Nada do que aconteceu na votação de dia 19 é tecnicamente irresolúvel mas a forma atabalhoada como decorreu esse dia de eleições remete para um padrão governamental: anuncia-se, faz-se o show do anúncio, colhem-se os louros jornalísticos do projecto ambicioso, do anúncio histórico, da medida inovadora… Quando chega a hora da verdade em que o histórico não existe, o inovador fica abaixo das expectativas e o ambicioso falha já não há notícias até porque os jornalistas já estão a comentar outro projecto ambicioso, outro anúncio histórico e outra medida inovadora…
Por exemplo, em Maio de 2018, anunciava-se como um dado adquirido que bastava cortar vagas no ensino superior em Lisboa e no Porto para que milhares de estudantes se pusessem a caminho das universidades e politécnicos do interior. Em Setembro, o ministro Manuel Heitor rejubilava porque a Universidade de Trás-os-Montes e Alto Douro tinha atraído mais 82 novos estudantes do que no ano anterior. O Politécnico de Bragança mais 63, a Universidade do Minho 59 e a do Algarve 45. Curiosamente a Guarda que não fica no litoral registava menos 53 alunos, e as interiores Beja e Viseu perdiam respectivamente 25 e 23 alunos.
Feitas as contas conclui-se que o interior ganhou menos alunos que o Governo notícias a anunciar que íamos ter mais alunos no interior. Agora, em Maio de 2019, um estudo veio confirmar isso mesmo (o falhanço da medida não o sucesso das notícias sobre ela): “Corte de vagas não produziu efeitos desejados”. Como é óbvio a agenda anda agora entretida a anunciar o resultado doutras medidas. Elas terão de ser cada vez mais, mais espampanantes, mais ideologicamente marcadas e mais irrealistas para no seu estardalhaço ofuscarem o falhanço das anteriores mesmo quando o seu falhanço é de 100% como aconteceu com a muito propalada linha de crédito para limpeza da floresta.

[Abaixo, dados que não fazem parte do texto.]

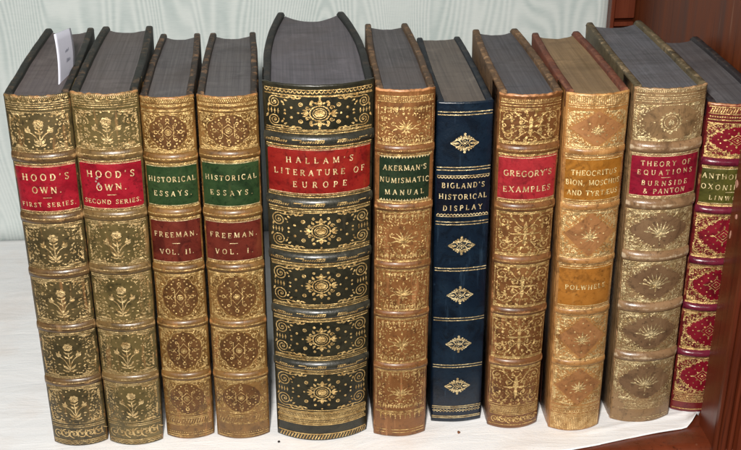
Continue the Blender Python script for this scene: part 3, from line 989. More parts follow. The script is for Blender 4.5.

E a Raquel Welsh o que foi feito dela? O “leitor-eleitor em dia de reflexão” que me perdoe mas não podia estar a interromper a contabilidade dos alunos que iam para o interior e não foram com a descrição do momento em que a mesma Raquel se torna uma precursora do multiculturalismo na versão tribal mas deixo já aqui a minha proposta: os manifestantes que querem “salvar o planeta”, mais a menina Greta e os deputados que a querem ouvir qual sibila, apanham o cacilheiro e vão até Cacilhas. Aí, com os pezinhos em cima desses terrenos que já foram de um estaleiro que a luta contra o capitalismo destruiu e que a empresa estatal“Baía do Tejo” se prepara agora para vender por 2 mil milhões de euros (para quê? Para escritórios e habitação que a indústria já foi para a China!) falam sobre as alterações climáticas e a subida do nível do mar. Assim ficará mais claro quem em Lisboa quer declarar a emergência climática e em Almada quer construir rentinho ao mesmo mar que em Lisboa se garante vai subir. Acreditem o anacronismo do bikini da Raquel Welsh a par da sua aula de natação aos primitivos são um detalhe ao pé do desacerto entre o discursos e a prática desta gente.
Em resumo e como resultado de uma reflexão que creio aprofundada pela forma como votei nestas eleições: sabemos que a esquerda está no poder quando os anúncios governamentais são avaliados em função do anunciado e não do acontecido. É a sua marca d’água. Tal como o bikini era da Raquel Welsh.